Suriye'nin istikrarını, birliğini, bütünlüğünü, Suriye halkının refahını, güvenliğini bozucu tavırlarını müsamaha görmemesi gerekiyor. Yeni kurulan Suriye hükümetinin tabii ki karşılaştığı zorluklar var, baş başa bulunduğu imkansızlıklar var. Ama dışarıdan olumsuz bir müdahale olmadığı sürece bölgesel işbirliğini küresel anlayış diplomasisinin Suriye'deki yaraları hızlıca sarma potansiyeli olduğunu da geçtiğimiz 7 ay içerisinde gördük.
“Yeni Suriye, birlik içerisinde bir Suriye olmalı”

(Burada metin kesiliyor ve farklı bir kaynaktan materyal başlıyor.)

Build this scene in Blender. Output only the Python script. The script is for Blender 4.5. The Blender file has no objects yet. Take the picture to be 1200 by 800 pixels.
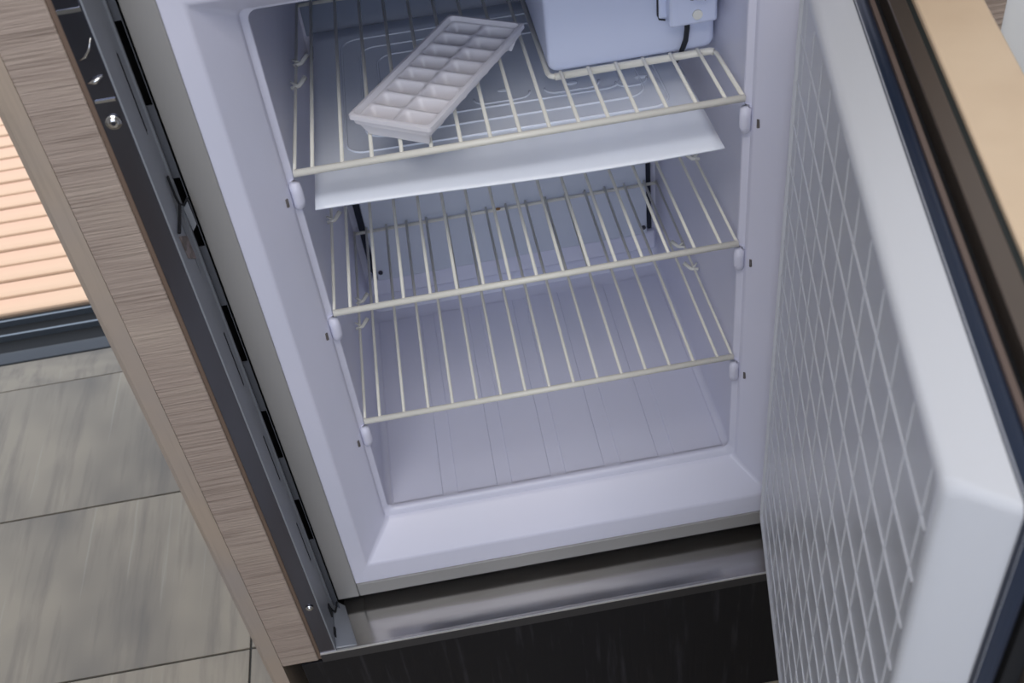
import bpy, bmesh, math, random
from mathutils import Matrix, Vector, Euler
random.seed(7)
SC = bpy.context.scene
COL = SC.collection

# ------------------------------------------------------------------ camera
CAM_F = 1277.5
cam_data = bpy.data.cameras.new('camera')
cam = bpy.data.objects.new('camera', cam_data); COL.objects.link(cam)
R = ((0.9845, -0.1410, -0.1042), (-0.1719, -0.6589, -0.7324), (0.0347, 0.7389, -0.6729))   # right, down, forward
rx = Vector(R[0]).normalized(); fw = Vector(R[2]).normalized(); up = (-Vector(R[1])).normalized()
M = Matrix.Identity(4)
for i in range(3):
    M[i][0] = rx[i]; M[i][1] = up[i]; M[i][2] = -fw[i]
M.translation = Vector((0.1331, -0.8267, 0.9886))
cam.matrix_world = M
cam_data.sensor_width = 36.0
cam_data.lens = CAM_F / 1200.0 * 36.0
cam_data.clip_start = 0.02
cam_data.dof.use_dof = True
cam_data.dof.focus_distance = 1.10
cam_data.dof.aperture_fstop = 11.0
SC.camera = cam

# ------------------------------------------------------------------ world, sun, large lights, exposure
world = bpy.data.worlds.new('world'); SC.world = world
world.use_nodes = True
bg = world.node_tree.nodes['Background']
bg.inputs[0].default_value = (0.80, 0.87, 1.0, 1); bg.inputs[1].default_value = 1.25

def area(name, loc, target, sx, sy, power, color):
    d = bpy.data.lights.new(name, 'AREA'); d.shape = 'RECTANGLE'; d.size = sx; d.size_y = sy
    d.energy = power; d.color = color
    o = bpy.data.objects.new(name, d); COL.objects.link(o); o.location = loc
    o.rotation_euler = (Vector(target) - Vector(loc)).to_track_quat('-Z', 'Y').to_euler()
    return o
sd = bpy.data.lights.new('sun', 'SUN'); sd.energy = 2.35; sd.color = (1.0, 0.90, 0.78); sd.angle = 0.01
sun = bpy.data.objects.new('sun', sd); COL.objects.link(sun)
sun.rotation_euler = (Vector((0.25, -0.03, -1))).to_track_quat('-Z', 'Y').to_euler()
# added area lights without a visible source: cool behind the photographer, warm overhead
area('back_fill', (-0.3, -2.55, 1.35), (0.15, 0.0, 0.3), 2.0, 1.3, 24.0, (0.74, 0.83, 1.0))
area('overhead_fill', (0.05, -1.05, 2.10), (0.12, -0.65, 0.0), 1.3, 1.1, 23.0, (1.0, 0.955, 0.90))
SC.view_settings.view_transform = 'Standard'
SC.view_settings.look = 'None'
SC.view_settings.gamma = 1.0
SC.view_settings.exposure = 0.0

# ------------------------------------------------------------------ materials
def mat(name, col, rough=0.5, metal=0.0, spec=0.5, noise=None, bump=None, aniso=0.0, coat=0.0):
    """noise=(scale xyz, detail, colour2, lo, hi); bump=(scale xyz, strength, distance)"""
    m = bpy.data.materials.new(name); m.use_nodes = True
    nt = m.node_tree; b = nt.nodes['Principled BSDF']
    b.inputs['Base Color'].default_value = (*col, 1); b.inputs['Roughness'].default_value = rough
    b.inputs['Metallic'].default_value = metal; b.inputs['Specular IOR Level'].default_value = spec
    if coat: b.inputs['Coat Weight'].default_value = coat; b.inputs['Coat Roughness'].default_value = 0.12
    tc = nt.nodes.new('ShaderNodeTexCoord')
    def nz(scale, detail):
        mp = nt.nodes.new('ShaderNodeMapping'); mp.inputs['Scale'].default_value = scale
        nt.links.new(tc.outputs['Object'], mp.inputs['Vector'])
        n = nt.nodes.new('ShaderNodeTexNoise'); n.inputs['Scale'].default_value = 1.0
        n.inputs['Detail'].default_value = detail; n.inputs['Roughness'].default_value = 0.6
        nt.links.new(mp.outputs[0], n.inputs['Vector']); return n
    if noise:
        for k, (scale, detail, c2, lo, hi) in enumerate(noise if isinstance(noise, list) else [noise]):
            n = nz(scale, detail)
            r = nt.nodes.new('ShaderNodeMapRange'); r.inputs['From Min'].default_value = lo; r.inputs['From Max'].default_value = hi
            nt.links.new(n.outputs['Fac'], r.inputs['Value'])
            mx = nt.nodes.new('ShaderNodeMix'); mx.data_type = 'RGBA'
            if k == 0: mx.inputs['A'].default_value = (*col, 1)
            else: nt.links.new(prev, mx.inputs['A'])
            mx.inputs['B'].default_value = (*c2, 1)
            nt.links.new(r.outputs[0], mx.inputs['Factor'])
            prev = mx.outputs['Result']
        nt.links.new(prev, b.inputs['Base Color'])
    if bump:
        scale, st, dist = bump
        n = nz(scale, 4.0)
        bp = nt.nodes.new('ShaderNodeBump'); bp.inputs['Strength'].default_value = st; bp.inputs['Distance'].default_value = dist
        nt.links.new(n.outputs['Fac'], bp.inputs['Height']); nt.links.new(bp.outputs[0], b.inputs['Normal'])
    return m

LINER = mat('white liner plastic', (0.73, 0.73, 0.86), 0.32, noise=((6, 6, 6), 2, (0.70, 0.71, 0.84), .35, .7))
PLUG = mat('white door liner plastic', (0.655, 0.675, 0.725), 0.28)
GREYPAINT = mat('grey painted steel', (0.34, 0.33, 0.325), 0.42, noise=((5, 5, 3), 2, (0.30, 0.295, 0.29), .35, .7))
WIRE = mat('cream coated wire', (0.80, 0.78, 0.70), 0.35)
TRAYM = mat('pale bluish translucent tray', (0.82, 0.86, 0.95), 0.22)
ICEM = mat('white ice tray plastic', (0.80, 0.78, 0.82), 0.30)
BOXM = mat('freezer box plastic', (0.69, 0.74, 0.92), 0.33)
PANELM = mat('evaporator plate', (0.62, 0.66, 0.75), 0.38)
DARKGAP = mat('dark gap', (0.012, 0.016, 0.03), 0.7)
CABLE = mat('black cable', (0.01, 0.012, 0.018), 0.35)
CLIP = mat('clear plastic clip', (0.82, 0.81, 0.74), 0.25)
SCREW = mat('bright screw', (0.72, 0.72, 0.72), 0.18, 1.0)
DARKSCREW = mat('dark screw', (0.02, 0.02, 0.03), 0.4)
RUST = mat('rust', (0.30, 0.16, 0.07), 0.8)
STEEL = mat('brushed stainless steel', (0.52, 0.52, 0.54), 0.24, 1.0, noise=((4, 4, 60), 3, (0.44, 0.44, 0.47), .4, .7), bump=((3, 3, 300), .05, .0005))
NAVY = mat('dark reflective steel', (0.15, 0.16, 0.21), 0.20, 1.0, noise=((20, 20, 3), 2, (0.12, 0.115, 0.14), .4, .7))
RAILM = mat('zinc plated rail', (0.30, 0.32, 0.36), 0.42, 0.35)
BLACK = mat('black slot', (0.006, 0.007, 0.01), 0.8)
EDGEBR = mat('brown edge band', (0.17, 0.115, 0.085), 0.5)
OAKH = mat('grey oak laminate cross grain', (0.42, 0.335, 0.285), 0.55,
           noise=[((9, 9, 420), 8, (0.26, 0.20, 0.165), .50, .68), ((3, 3, 14), 3, (0.50, 0.41, 0.34), .5, .75)],
           bump=((14, 14, 420), 1.0, .0016))
OAKV = mat('grey oak laminate long grain', (0.44, 0.355, 0.285), 0.5,
           noise=[((160, 160, 6), 6, (0.33, 0.275, 0.22), .5, .75), ((4, 4, 5), 3, (0.38, 0.33, 0.30), .45, .7)],
           bump=((200, 200, 8), .25, .0006))
PEACH = mat('tan oak laminate', (0.86, 0.68, 0.49), 0.5, noise=((5, 5, 5), 4, (0.74, 0.56, 0.39), .4, .7))
GASKET = mat('dark rubber gasket', (0.018, 0.028, 0.055), 0.28)
DSTEEL = mat('brown tinted door steel', (0.16, 0.13, 0.11), 0.38, 0.6)
DBROWN = mat('brown door trim', (0.14, 0.10, 0.085), 0.5)
DARKWOOD = mat('black stained wood laminate', (0.005, 0.005, 0.008), 0.5, 0.0, 0.3, noise=((70, 70, 5), 6, (0.045, 0.043, 0.052), .56, .8), bump=((120, 120, 6), .5, .0008))
FLOORM = mat('grey wood look tile', (0.37, 0.325, 0.255), 0.30,
             noise=[((38, 3.2, 3), 7, (0.17, 0.15, 0.13), .48, .80), ((3.5, 2.2, 2), 3, (0.17, 0.155, 0.135), .42, .72), ((70, 2.2, 9), 5, (0.44, 0.41, 0.35), .62, .8)],
             bump=((60, 4, 4), .18, .001))
GROUT = mat('dark grout', (0.07, 0.07, 0.065), 0.9)
DECKM = mat('pale sunlit decking', (0.62, 0.50, 0.36), 0.6, noise=[((2, 60, 9), 4, (0.52, 0.40, 0.28), .45, .8), ((.9, 4.5, 1), 1, (0.66, 0.44, 0.33), .42, .6)])
ALU = mat('black aluminium', (0.008, 0.011, 0.016), 0.6, 0.0, 0.25)
SLOTM = mat('brownish slot', (0.13, 0.115, 0.11), 0.6)
ALULINE = mat('grey aluminium', (0.22, 0.26, 0.31), 0.35, 0.7)
WALLW = mat('white wall paint', (0.90, 0.91, 0.90), 0.7, noise=((3, 3, 3), 2, (0.78, 0.80, 0.83), .4, .7))
ROOMW = mat('room wall paint', (0.55, 0.53, 0.50), 0.8, noise=((3, 3, 3), 2, (0.50, 0.48, 0.46), .4, .7))
CEILM = mat('ceiling paint', (0.75, 0.75, 0.75), 0.8, noise=((3, 3, 3), 2, (0.72, 0.72, 0.72), .4, .7))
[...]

Herkesin bu sürece destek vermesi gerekiyor. Herkesin elini taşın altına koyması kurulması gerekiyor. Dürzilerin hakları korunmalı, kimlikleri, canları, malları korunmalı. Aleviler geçmişte Esad döneminde yapılanların sorumlusu gösterilmemeli, intikam hareketleri içerisinde bulunulmamalı. Kürtlerin kimlikleri, kültürleri aziz kabul edilip onlara yönelik bir sıkıntı olmalı. Yeni Suriye bütün Suriye'yi oluşturan halkların, inanışların kültürlerin muhafaza edildiği, bir arada yaşayabildiği, bütünlük içerisinde, birlik içerisinde bir Suriye olmalı. Biz Türkiye olarak bu yöndeki telkinlerimizi, tavsiyelerimizi ve çalışmalarımızı arkadaşlarımızla beraber yapıyoruz. Memnuniyetle görüyoruz ki kardeşlerimizin de görüşü, duruşu o yönde ama dediğim gibi realitede bir takım sıkıntılar olabiliyor.
“Oyun bozanlar var”
Suriye'deki kardeşlerimizin bu olumlu ve pozitif ajandayla ilerleyebilmeleri için sessiz, müdahale edilmeyen, güvenliklerini tehdit altında olmadığı, karışıklığın olmadığı bir sürece ihtiyacı var. Bizim görevimiz bu süreci Suriye halkına ve Suriye Devleti'ne hep beraber el birliği ile vermek. Ama tekrar ediyorum, bölgedeki her aktör bizim gibi yapıcı bir niyet, yapıcı bir vizyon taşımıyor. Oyun bozanlar var ve bunların başında da İsrail yönetiminin uygulamış olduğu politikalar geliyor. Kardeşlerimiz bu sıkıntılı konuyu da diplomasi yoluyla aşmak için her türlü çabayı gösteriyorlar.”